_EXERCISE OBJECTIVE_
Please pull out every line that includes the string "scene".

[Start of PROVIDED MATERIAL]

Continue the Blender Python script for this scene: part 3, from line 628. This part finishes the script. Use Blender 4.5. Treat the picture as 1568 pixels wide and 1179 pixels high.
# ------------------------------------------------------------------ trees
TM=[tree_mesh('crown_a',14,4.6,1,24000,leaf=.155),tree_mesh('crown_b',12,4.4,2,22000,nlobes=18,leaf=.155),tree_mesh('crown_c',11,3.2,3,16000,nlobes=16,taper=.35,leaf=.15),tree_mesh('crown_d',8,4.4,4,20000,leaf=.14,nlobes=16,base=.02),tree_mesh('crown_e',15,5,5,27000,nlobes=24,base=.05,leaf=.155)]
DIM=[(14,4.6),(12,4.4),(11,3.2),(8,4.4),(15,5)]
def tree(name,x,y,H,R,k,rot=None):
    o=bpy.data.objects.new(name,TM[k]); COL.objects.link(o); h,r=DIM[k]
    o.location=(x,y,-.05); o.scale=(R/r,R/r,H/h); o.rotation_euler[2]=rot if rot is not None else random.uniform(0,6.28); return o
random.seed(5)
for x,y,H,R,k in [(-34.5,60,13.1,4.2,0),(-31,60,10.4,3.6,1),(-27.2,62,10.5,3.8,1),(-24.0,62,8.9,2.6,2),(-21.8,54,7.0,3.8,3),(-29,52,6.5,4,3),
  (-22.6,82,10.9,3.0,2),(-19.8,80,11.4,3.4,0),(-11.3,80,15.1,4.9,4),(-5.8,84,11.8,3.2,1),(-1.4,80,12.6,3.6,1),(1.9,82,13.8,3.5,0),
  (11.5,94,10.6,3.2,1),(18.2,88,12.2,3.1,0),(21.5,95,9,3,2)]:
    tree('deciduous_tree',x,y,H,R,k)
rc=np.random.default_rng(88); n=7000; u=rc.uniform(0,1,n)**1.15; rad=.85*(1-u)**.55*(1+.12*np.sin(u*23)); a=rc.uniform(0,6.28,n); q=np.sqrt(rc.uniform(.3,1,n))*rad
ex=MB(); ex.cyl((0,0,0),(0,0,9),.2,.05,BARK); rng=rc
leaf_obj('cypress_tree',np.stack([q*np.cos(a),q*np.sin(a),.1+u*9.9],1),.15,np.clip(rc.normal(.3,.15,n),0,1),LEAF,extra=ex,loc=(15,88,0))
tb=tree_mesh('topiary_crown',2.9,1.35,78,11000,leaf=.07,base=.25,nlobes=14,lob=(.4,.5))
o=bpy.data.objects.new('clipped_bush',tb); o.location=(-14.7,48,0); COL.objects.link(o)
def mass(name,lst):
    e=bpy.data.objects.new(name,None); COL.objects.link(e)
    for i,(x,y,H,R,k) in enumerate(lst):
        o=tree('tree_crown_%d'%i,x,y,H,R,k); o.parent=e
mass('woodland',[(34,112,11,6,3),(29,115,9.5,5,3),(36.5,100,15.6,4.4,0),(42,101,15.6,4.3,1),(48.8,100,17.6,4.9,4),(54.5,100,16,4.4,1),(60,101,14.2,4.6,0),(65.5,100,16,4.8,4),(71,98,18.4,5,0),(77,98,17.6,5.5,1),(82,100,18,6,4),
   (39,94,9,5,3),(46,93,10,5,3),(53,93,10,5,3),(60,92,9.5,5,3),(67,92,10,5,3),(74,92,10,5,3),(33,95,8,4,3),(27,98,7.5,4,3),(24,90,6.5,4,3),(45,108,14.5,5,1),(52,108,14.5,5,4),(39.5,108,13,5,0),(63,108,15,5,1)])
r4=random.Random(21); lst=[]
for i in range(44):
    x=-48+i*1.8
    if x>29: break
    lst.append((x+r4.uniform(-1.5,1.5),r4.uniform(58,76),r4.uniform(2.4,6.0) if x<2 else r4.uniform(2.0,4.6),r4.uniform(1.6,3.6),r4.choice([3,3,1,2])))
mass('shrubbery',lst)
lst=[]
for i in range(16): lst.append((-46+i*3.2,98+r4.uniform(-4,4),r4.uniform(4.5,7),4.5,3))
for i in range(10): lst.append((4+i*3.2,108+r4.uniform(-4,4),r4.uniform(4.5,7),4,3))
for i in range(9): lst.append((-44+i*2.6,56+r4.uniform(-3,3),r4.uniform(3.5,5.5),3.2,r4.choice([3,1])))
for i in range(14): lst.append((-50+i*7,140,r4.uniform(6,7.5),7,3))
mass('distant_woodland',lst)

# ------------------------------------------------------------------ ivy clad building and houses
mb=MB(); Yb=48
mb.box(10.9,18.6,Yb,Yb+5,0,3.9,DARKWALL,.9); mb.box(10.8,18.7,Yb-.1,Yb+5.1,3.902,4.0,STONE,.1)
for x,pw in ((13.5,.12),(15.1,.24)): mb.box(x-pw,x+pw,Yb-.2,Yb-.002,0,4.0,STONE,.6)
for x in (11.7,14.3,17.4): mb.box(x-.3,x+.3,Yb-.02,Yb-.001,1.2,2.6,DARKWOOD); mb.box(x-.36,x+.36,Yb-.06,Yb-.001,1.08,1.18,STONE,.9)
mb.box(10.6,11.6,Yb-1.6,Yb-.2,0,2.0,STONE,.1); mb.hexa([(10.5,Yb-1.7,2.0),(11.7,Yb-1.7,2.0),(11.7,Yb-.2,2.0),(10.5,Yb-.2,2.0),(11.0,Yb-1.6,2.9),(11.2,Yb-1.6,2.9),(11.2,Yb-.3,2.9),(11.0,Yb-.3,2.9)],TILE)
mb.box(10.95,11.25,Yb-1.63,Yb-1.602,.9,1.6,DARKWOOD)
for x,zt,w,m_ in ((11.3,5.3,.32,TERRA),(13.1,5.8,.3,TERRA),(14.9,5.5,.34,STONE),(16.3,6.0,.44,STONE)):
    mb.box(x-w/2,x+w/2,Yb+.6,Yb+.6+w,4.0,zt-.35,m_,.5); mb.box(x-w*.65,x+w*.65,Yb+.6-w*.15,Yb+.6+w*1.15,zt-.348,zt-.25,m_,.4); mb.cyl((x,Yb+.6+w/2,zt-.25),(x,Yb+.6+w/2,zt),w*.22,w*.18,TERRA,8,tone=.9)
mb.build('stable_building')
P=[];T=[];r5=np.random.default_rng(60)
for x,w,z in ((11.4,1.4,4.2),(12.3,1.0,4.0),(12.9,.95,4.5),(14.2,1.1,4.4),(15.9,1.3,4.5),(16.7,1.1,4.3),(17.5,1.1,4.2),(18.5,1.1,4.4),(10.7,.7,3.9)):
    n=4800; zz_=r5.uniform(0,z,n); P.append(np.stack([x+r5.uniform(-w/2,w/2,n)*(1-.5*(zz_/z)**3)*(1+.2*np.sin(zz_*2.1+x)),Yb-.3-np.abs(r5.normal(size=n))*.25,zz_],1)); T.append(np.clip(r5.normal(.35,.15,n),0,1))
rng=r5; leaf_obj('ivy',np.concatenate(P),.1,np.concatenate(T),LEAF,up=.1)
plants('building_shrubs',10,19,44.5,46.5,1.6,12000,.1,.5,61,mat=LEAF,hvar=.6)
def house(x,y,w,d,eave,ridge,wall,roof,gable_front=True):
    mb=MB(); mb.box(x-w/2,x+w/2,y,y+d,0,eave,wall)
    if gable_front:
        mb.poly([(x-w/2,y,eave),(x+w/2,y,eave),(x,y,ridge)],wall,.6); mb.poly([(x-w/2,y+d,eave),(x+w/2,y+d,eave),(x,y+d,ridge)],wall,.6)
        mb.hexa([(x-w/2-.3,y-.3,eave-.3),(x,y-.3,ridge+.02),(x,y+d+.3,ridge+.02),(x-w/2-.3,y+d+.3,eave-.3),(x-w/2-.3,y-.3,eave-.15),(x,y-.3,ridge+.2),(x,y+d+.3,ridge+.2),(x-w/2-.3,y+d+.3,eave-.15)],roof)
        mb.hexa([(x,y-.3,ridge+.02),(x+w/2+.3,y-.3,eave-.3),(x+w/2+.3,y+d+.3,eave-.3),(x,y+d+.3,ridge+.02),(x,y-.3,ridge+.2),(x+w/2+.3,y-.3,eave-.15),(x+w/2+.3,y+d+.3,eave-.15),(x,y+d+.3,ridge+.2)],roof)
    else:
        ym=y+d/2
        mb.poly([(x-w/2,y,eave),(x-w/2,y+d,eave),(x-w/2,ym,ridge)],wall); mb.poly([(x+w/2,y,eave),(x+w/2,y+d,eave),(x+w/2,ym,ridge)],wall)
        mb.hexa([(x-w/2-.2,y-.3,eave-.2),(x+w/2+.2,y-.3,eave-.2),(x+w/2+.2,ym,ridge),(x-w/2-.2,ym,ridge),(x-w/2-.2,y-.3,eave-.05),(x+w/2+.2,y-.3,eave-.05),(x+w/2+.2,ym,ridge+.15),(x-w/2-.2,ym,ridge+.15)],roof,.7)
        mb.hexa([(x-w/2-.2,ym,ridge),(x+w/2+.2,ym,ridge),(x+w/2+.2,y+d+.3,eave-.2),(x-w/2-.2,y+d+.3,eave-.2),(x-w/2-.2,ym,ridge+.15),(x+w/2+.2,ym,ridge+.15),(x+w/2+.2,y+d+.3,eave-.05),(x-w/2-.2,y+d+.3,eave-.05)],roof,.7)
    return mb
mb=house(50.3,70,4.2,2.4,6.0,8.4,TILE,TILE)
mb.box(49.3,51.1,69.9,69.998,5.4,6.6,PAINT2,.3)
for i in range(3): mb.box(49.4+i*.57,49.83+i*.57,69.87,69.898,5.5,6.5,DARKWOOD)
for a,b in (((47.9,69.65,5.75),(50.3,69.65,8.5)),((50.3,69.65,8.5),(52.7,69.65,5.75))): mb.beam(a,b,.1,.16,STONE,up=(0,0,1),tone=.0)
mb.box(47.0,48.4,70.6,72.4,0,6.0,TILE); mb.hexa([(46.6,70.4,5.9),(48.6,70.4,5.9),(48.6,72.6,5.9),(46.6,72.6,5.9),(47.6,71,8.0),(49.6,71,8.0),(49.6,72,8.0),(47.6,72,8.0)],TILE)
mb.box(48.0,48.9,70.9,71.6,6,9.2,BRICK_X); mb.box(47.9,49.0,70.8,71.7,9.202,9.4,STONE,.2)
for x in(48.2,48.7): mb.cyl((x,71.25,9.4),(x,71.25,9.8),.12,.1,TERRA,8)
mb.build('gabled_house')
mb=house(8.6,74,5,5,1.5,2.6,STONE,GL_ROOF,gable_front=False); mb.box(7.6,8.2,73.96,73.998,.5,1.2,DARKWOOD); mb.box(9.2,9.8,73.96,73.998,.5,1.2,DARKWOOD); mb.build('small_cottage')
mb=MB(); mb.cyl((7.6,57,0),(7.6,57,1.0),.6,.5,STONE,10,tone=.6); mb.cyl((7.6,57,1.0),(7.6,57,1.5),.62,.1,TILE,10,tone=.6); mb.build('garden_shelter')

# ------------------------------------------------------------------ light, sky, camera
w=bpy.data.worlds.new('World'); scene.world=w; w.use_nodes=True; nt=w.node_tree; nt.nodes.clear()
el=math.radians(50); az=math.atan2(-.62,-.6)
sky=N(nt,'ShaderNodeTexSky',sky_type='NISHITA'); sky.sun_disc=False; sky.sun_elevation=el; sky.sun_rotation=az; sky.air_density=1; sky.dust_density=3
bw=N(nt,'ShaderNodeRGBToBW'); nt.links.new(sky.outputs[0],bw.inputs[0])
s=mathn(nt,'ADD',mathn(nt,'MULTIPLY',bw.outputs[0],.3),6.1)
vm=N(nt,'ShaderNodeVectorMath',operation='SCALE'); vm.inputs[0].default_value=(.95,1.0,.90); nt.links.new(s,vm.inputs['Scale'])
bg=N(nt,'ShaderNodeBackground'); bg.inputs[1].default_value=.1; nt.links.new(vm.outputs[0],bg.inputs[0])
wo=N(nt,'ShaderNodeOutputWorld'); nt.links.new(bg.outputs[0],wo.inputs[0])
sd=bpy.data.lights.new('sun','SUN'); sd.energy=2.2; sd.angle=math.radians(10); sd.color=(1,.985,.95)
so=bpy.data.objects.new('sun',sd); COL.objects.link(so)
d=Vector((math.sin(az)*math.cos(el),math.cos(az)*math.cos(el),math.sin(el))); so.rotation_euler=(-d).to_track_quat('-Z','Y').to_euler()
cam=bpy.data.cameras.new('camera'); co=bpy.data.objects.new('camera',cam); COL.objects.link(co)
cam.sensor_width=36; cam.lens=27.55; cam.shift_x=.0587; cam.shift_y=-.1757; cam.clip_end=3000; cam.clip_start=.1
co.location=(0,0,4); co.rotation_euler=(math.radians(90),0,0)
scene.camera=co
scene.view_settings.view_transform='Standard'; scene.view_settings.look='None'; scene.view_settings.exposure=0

[End of PROVIDED MATERIAL]

_SOLUTION_
Continue the Blender Python script for this scene: part 3, from line 628. This part finishes the script. Use Blender 4.5. Treat the picture as 1568 pixels wide and 1179 pixels high.
w=bpy.data.worlds.new('World'); scene.world=w; w.use_nodes=True; nt=w.node_tree; nt.nodes.clear()
scene.camera=co
scene.view_settings.view_transform='Standard'; scene.view_settings.look='None'; scene.view_settings.exposure=0